きびなご漁には、きびなごの「走光性」という性質を利用します。走光性とは、虫や魚が持つ「光に集まる習性」のことです。きびなごは夜間にランプなどを灯すと海面が盛り上がるほど密集します。そのため、きびなごを獲るときは、海中に集魚灯という光源を取り付けた網を張り、その光に向かって泳いできたところを狙って網を巻き上げて、船に引き上げるのです。きびなご漁は、このような巻き網漁や地引き網などで行われます。

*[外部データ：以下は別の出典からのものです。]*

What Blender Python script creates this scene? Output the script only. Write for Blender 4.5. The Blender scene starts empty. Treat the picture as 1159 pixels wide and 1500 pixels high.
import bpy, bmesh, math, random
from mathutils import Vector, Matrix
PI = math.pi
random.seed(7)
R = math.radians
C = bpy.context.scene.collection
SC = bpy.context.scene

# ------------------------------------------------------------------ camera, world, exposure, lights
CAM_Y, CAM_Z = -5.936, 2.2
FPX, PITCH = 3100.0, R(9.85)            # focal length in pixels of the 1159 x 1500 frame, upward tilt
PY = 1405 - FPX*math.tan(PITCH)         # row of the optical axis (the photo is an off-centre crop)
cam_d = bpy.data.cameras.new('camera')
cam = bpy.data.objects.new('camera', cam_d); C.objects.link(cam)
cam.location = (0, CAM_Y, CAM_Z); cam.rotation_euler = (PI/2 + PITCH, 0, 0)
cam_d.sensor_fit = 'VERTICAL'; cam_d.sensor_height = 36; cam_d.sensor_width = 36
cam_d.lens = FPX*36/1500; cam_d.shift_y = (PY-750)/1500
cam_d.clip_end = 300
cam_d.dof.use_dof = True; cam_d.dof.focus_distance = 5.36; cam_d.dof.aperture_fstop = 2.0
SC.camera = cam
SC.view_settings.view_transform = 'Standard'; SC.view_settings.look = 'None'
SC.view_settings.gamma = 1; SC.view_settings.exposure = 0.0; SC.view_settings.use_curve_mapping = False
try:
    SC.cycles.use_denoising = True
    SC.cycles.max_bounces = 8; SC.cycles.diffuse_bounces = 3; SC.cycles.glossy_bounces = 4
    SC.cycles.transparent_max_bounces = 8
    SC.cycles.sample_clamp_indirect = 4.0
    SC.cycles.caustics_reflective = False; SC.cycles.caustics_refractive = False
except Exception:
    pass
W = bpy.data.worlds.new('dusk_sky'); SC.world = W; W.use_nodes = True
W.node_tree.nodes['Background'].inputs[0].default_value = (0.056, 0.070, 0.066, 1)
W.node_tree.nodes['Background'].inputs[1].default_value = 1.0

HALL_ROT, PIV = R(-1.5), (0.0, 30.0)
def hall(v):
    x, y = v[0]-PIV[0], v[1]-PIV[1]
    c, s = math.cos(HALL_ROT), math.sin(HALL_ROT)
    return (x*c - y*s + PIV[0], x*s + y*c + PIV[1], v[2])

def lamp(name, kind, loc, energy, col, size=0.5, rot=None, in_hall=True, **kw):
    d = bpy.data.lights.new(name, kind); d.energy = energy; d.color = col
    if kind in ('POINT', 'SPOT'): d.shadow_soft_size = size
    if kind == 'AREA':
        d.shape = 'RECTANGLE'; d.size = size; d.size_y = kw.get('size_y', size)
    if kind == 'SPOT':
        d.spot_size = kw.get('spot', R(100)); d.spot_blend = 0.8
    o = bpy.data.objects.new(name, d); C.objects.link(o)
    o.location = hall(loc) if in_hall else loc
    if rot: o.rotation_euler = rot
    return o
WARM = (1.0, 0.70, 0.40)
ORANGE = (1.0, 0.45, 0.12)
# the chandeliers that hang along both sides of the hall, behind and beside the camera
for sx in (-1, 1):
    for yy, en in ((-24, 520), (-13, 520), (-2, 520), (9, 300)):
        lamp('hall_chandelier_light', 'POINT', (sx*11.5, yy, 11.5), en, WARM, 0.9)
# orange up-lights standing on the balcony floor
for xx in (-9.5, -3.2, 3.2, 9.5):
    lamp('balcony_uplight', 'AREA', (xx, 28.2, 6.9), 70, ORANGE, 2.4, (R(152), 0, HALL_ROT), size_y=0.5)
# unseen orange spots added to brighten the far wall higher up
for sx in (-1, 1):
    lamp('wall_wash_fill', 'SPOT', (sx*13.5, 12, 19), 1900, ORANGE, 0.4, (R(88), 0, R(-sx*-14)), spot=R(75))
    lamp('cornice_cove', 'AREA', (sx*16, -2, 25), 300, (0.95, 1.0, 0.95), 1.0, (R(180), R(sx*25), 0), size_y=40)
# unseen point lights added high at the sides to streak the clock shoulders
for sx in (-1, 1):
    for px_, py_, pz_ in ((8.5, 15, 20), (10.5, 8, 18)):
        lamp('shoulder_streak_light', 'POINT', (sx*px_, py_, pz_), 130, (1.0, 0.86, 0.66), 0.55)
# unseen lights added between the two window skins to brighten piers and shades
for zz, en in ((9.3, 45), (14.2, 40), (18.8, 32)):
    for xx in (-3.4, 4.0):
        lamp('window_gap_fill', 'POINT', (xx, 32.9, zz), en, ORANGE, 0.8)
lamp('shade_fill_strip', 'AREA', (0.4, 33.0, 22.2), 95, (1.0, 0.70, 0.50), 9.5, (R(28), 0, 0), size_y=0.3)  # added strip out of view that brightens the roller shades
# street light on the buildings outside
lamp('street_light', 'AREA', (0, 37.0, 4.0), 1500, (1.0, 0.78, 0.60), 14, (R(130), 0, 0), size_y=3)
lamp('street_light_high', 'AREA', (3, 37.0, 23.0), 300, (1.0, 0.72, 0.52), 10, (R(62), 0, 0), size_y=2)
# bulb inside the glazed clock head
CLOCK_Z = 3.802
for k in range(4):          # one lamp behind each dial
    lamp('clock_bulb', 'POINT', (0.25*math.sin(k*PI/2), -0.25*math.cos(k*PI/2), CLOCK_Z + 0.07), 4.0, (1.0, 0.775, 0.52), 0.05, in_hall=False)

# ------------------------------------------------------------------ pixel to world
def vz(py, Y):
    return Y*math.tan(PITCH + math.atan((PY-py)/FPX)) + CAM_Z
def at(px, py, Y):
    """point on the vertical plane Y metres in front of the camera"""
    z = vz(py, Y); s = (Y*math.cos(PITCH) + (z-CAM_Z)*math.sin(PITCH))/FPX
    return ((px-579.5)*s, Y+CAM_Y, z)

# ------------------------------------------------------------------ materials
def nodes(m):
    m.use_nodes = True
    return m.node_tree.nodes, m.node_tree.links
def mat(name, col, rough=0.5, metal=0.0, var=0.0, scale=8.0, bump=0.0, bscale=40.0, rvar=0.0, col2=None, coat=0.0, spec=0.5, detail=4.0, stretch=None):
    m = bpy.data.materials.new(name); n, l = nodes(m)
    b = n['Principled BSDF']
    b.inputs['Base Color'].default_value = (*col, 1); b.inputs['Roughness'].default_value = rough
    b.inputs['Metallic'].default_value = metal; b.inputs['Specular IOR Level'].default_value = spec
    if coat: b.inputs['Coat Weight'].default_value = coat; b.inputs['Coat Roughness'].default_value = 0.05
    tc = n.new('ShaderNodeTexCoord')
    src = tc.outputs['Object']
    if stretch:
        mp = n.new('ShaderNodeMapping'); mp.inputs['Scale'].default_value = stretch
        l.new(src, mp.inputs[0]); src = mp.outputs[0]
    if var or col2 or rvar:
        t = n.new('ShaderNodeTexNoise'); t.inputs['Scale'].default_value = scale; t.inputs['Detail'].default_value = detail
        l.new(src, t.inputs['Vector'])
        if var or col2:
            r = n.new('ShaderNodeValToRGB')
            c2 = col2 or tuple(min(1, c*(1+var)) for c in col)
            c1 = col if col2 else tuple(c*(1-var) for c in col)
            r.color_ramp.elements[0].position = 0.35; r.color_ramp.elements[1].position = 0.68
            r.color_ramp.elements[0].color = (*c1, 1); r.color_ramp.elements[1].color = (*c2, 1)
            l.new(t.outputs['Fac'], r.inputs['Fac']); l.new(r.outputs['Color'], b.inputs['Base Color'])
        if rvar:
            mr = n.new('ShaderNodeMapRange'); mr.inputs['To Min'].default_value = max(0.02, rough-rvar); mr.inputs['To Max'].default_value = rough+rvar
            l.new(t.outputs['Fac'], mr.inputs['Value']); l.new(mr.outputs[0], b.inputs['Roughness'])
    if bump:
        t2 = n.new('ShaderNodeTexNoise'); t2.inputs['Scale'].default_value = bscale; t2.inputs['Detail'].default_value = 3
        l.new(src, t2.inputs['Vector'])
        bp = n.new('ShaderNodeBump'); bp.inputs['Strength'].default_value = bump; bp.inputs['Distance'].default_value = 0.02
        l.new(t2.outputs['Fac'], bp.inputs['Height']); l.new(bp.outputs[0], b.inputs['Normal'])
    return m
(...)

ちなみに、きびなごの寿命は約1年と短命で、孵化してから約1年の間に成熟し、産卵します。きびなごはとても繊細な魚で、きれいな水の中でしか生きることができません。さらにほんの1秒水から出すだけでもすぐに死んでしまうほどデリケートで、水族館でも長期の飼育ができた例はないのだとか。また、鮮度が非常に落ちやすいため、漁獲地以外での流通はほとんどありません。ただ、技術の発達もあり、近年は関東のスーパーなどでも稀に見かけるようになってきました。
きびなごのおいしい食べ方は?
続いて、きびなごのおいしい食べ方についてご紹介します。鮮度の落ちやすいきびなごは、獲ったらすぐ食べるのが一番おいしく「きびなごの刺身」は漁獲地である鹿児島県の郷土料理としても親しまれています。もちろん、それ以外にもさまざまな調理方法で食べられているので、以下でチェックしてみましょう。
刺身
鮮度が大事な刺身は、漁獲地だからこそ楽しめる贅沢な食べ方です。きびなごの頭を取ったら身を開き、尾や背骨を取り除きます。きびなごの身はやわらかいので、この作業は包丁を使わずに手で行うのが特徴です。そうして開いたきびなごの身を半分に折りたたみ、菊の花のように盛りつけたものを「菊花盛り」といいます。酢味噌で食べるのが一般的ですが、しょうが醤油につけたり、ねぎやみょうが、大葉、さわびといった薬味と食べてもおいしいですよ。
天ぷら、唐揚げ
片栗粉や小麦粉で衣をつけて揚げる天ぷらや唐揚げも、きびなごのおいしい食べ方の一つです。サクサクの衣とやわらかく淡白な味わいの身が相性抜群ですよ。天ぷらや唐揚げにする場合は、頭や内臓、骨などは取り除かずそのまま食べることが可能です。
一夜干し
一夜干しでは干すことで水分が抜け、きびなごの旨味が濃縮されます。やわらかさを保ちつつ程よく締まった身は、脂がのっていてとってもジューシー!そのまま焼いて、頭から尻尾まで丸ごと食べられますよ。
きびなごを使ったおいしいレシピをご紹介!
さてここからは、きびなごを使ったおいしいレシピをご紹介します。ごはんがモリモリ進む味わいの「きびなごの漬け丼」や、シンプルな「キビナゴの唐揚げ」など、絶品レシピをピックアップしました。ぜひチェックしてみてくださいね。
きびなごの漬け丼
白だしを使って手軽に作れる、きびなごの漬け丼はいかがでしょうか。脂ののったきびなごにだしの効いた甘辛い味つけがよく染み、ごはんが止まらなくなるおいしさですよ!きびなごの帯模様を活かした盛りつけをすれば見た目もとっても華やかに仕上がります。おもてなしごはんにもおすすめの一品です。
キビナゴの唐揚げ
シンプルな味つけできびなごの旨味が引き立つ、唐揚げを作ってみましょう。薄力粉をまぶしたきびなごを揚げ、塩を振っていただきます。きびなごは頭や内臓を取り除く必要がなく、下処理の手間が少ないのもうれしいポイント!とても簡単なので、ぜひ作ってみてくださいね。
キビナゴのちらし寿司
きびなごを使ったちらし寿司のご紹介です。大葉とミョウガを混ぜ合わせたさわやかな味わいの酢飯と、クセがなくやさしい旨味のあるキビナゴが相性抜群!お好みのトッピングをプラスするのもおすすめです。新鮮なきびなごが手に入ったら、ぜひ作ってみてくださいね。
きびなご料理を作ってみよう!
今回は、きびなごの味や特徴、旬の時期、おいしい食べ方などを解説し、きびなごを使ったおすすめレシピをご紹介しました。刺身をはじめとし、揚げ物や焼き物など、いろいろなきびなごの楽しみ方がありましたね。生のきびなごは漁獲地以外では、見かける機会の少ない魚ですが、手に入れたときにはぜひさまざまな調理方法で楽しんでみてくださいね。